También debo admitir que el hogar me vuelve un poco huraño. Me molestan los timbrazos del telefonillo o la puerta, que me sobresaltan con lo incierto. Me irritan los vendedores telefónicos, invasivos y agobiantes (¿me puede decir su nombre para dirigirme a usted?, etcétera). Y me incomodan las visitas prolongadas (de hecho, creo que uno de los refranes más sabios del mundo es el que dice que “El huésped y el pez, a los tres días huelen”).
Confieso que con la edad me vuelvo más hogareño y más celoso de mi espacio. Eso sí, lo de teletrabajar supone un asalto a la paz; creo que en vez de teletrabajar desde casa, me hace más feliz teledescansar desde el trabajo.
O mejor aún, trabajar lo justo para poder vivir y disfrutar de lo que no da el trabajo: sosiego, familia, creatividad, ensoñación, asombro… Por eso ahora comprendo la fuerza y mensaje de aquél sencillo deseo de E.T. en la película de mi adolescencia: “Mi casa, mi casa…”

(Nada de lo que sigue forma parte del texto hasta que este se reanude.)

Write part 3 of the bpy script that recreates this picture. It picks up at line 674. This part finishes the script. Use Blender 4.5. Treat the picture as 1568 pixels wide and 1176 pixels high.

Sin embargo, no debemos perder de vista que el hogar no es un lugar, el hogar está donde están las personas que queremos, cuya presencia necesitamos…
Emotivo y acertado. El hogar no es siempre el techo que te cobija. Por eso , además de agradecidos con lo que la vida nos da, es buena esta reflexión que nos ayuda a entender que un sintecho es en realidad una persona sin hogar.